あらすじ
わずか1、2度の海水温の変化(エルニーニョ)が
世界史を大きく動かした!
●異常気象がいかに世界を変えたかを描く歴史科学読み物
インカ帝国征服、イースター島伝説、インド大飢饉、ドイツ軍スターリングラード敗北、世界食糧危機――。
気候変動が世界史に及ぼしてきた影響を豊富なエピソードと共に紹介する良質な解説書として好評を博した同名書を文庫化します。
異常気象、特にエルニーニョやラニーニャに由来する異常気象をめぐる5つのエピソードを歴史ドラマに仕立てて掘り下げます。
為政者、つまり人の営み・企てがあった際に、突如襲う予想外の異常気象。それによって歴史が思わぬ展開を迎えた例を、豊富な裏付けデータと共に紹介する、知的読み物です。
感情タグBEST3
Posted by ブクログ
エルニーニョ現象がもたらした異常気象が世界史に与えた影響について5つのエピソードが紹介されている。
エルニーニョにより、南米大陸西岸を北上するペルー海流が弱まったことで、ピサロによるパナマからペルーへの上陸を3度目にして成功させた。このときインカ帝国は皇帝がカパックからアタワルパに代わったところだったのが大きかった。
エルニーニョにより、イースター島から南米大陸への上陸ルートができてイースター島にサツマイモをもたらした可能性がある。
エルニーニョにより、インド洋海上とインド陸側の温度差が縮まることで夏にモンスーンが北上せず、インドに干ばつをもたらした。
エルニーニョにより、ヨーロッパでの温帯低気圧経路が変わったことでロシアに強烈な冬将軍をもたらし、ヒトラーナチス軍に大打撃を与えた。
今も昔も気象の影響は計り知れない。
Posted by ブクログ
タイトルが悪い。
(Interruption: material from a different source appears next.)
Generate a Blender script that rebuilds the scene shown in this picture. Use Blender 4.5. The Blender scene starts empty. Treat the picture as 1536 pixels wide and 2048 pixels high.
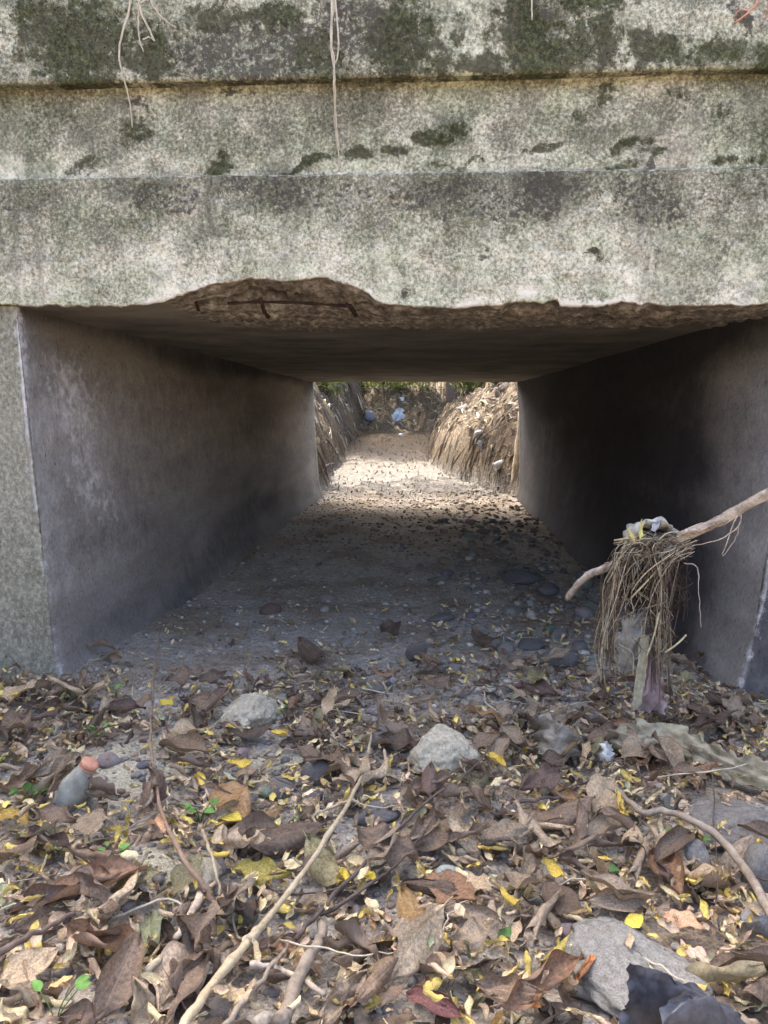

異常気象では無くエルニーニョと書くべき。
太陽黒点の話や小氷期などの過去の歴史的な気象現象がまとめられていると思ったら、近世以降のエルニーニョが関係する内容ばかりで肩すかしを食らった。
内容の構成にも文句がある。本書は全体を通して古い時代(大航海時代;エルニーニョが資料に現れる)から、近代(全地球的なつながりの発見と研究の発展)、現代(最新の内容)へという時間軸で書かれているが、
歴史的事象とエルニーニョの研究史が入れ子のような格好になっており、非常に分かりづらい。
エルニーニョの研究史を時間を追ってまず説明してから、それらの時代ごとの歴史的な事件の解説へ入って行く方が「当時の人たちの認識」と「現代の知識での解釈」の対比が出来てわかりやすく、面白いと思う。
文句はあるが、内容としては良かった。
これまで理解していなかった全地球的な気象現象のつながりについて理解できたし、「僅か1℃の海水温変動(が何するモノぞ)」と思っていたエルニーニョの印象を、カオス的な事象、全休的な現象として再認識させられた。この、認識の変化にともなう快感(感動?)は何度経験しても大きく、本質的なので、
本書の中身の構成やタイトルへの文句を超えて良い評価となった。
ただ、何度も書くが、手放しで褒められるものではないので4点には届かない評価になった。
また、ダイヤモンドの著書を先に読んでいることが、この本の評価に大きく寄与しているだろうことを感じる。環境に対する意識は、あの本で完全に(不可逆に)変化してしまったと感じているので、改めてアレはすごいと思った。